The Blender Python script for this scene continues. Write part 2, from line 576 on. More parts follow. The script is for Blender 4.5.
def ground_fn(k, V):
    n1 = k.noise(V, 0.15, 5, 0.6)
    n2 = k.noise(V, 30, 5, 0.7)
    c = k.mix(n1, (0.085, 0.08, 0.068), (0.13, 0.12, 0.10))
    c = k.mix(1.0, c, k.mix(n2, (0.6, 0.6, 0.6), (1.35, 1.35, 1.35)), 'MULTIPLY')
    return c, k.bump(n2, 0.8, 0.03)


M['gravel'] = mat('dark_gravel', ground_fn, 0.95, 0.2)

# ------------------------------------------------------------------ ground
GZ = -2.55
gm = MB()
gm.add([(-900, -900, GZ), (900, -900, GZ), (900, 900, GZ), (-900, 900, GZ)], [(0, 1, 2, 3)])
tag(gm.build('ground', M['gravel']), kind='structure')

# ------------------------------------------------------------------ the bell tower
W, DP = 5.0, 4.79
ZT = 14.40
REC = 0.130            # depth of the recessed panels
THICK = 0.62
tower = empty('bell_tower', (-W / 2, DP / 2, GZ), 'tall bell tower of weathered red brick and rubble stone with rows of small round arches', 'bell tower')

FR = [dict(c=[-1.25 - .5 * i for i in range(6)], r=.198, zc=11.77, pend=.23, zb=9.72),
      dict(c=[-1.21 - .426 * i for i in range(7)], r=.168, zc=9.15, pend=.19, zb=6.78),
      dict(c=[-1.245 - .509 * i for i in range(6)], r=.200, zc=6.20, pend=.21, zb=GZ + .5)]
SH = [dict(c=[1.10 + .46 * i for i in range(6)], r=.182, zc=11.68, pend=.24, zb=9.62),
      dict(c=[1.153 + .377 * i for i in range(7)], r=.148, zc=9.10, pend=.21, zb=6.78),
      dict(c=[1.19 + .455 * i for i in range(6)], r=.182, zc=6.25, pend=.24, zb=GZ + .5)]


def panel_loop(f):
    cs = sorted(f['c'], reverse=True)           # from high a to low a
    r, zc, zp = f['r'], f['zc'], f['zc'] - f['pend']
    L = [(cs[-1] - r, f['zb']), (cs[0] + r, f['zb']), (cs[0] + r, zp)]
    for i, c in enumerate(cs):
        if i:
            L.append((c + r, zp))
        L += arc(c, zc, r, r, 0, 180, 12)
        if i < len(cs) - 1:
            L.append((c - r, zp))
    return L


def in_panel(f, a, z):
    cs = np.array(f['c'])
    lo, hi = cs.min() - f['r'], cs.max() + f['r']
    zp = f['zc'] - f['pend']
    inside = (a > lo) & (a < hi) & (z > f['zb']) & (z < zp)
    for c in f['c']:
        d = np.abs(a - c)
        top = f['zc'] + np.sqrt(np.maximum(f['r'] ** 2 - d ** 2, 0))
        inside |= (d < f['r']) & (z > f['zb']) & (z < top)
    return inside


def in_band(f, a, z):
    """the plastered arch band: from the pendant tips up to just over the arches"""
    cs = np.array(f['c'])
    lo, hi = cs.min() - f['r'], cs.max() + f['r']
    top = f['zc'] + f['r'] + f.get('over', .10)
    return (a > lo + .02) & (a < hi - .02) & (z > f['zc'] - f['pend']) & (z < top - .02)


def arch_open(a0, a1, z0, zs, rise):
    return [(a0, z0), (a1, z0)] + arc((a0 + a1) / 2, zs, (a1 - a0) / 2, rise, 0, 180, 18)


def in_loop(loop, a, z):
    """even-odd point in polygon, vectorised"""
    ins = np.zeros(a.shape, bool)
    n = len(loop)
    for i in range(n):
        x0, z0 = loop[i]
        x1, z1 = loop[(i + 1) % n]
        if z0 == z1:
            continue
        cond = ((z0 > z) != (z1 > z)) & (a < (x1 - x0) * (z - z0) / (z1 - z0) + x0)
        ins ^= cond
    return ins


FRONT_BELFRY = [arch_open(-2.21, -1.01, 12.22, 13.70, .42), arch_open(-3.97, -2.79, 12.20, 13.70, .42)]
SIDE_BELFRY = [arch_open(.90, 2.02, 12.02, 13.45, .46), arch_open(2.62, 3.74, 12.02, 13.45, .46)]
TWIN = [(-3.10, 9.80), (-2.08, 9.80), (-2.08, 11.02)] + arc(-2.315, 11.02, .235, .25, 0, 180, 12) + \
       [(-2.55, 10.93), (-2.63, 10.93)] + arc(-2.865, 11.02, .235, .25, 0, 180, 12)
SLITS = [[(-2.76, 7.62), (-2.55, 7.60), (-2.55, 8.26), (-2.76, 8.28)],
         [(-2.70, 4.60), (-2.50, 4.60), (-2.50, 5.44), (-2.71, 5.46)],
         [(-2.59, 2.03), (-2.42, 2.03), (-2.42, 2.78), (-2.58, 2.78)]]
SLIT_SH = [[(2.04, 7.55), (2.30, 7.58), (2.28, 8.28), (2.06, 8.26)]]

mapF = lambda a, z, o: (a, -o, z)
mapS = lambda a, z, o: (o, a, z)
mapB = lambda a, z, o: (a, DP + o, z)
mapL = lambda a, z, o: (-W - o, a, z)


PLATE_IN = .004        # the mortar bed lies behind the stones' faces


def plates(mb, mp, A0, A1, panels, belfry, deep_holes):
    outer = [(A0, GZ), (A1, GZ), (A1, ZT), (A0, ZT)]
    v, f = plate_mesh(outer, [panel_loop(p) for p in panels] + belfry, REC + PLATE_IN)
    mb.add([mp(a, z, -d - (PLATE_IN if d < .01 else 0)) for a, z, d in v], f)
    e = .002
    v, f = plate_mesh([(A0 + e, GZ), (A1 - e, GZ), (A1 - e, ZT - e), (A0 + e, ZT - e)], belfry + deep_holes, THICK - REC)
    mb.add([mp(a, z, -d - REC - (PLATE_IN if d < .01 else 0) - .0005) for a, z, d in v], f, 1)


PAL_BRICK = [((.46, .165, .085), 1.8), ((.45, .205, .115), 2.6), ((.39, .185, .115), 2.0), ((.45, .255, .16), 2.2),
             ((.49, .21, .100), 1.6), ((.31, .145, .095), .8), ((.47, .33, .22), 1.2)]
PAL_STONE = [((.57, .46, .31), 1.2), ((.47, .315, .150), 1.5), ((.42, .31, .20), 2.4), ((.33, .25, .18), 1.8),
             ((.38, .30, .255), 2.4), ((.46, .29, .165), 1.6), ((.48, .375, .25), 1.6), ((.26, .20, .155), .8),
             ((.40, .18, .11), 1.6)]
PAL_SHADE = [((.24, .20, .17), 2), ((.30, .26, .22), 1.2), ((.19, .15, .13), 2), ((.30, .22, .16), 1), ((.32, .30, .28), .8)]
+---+
Copy each line that holds the word "from".

The Blender Python script for this scene continues. Write part 2, from line 576 on. More parts follow. The script is for Blender 4.5.
    cs = sorted(f['c'], reverse=True)           # from high a to low a
    """the plastered arch band: from the pendant tips up to just over the arches"""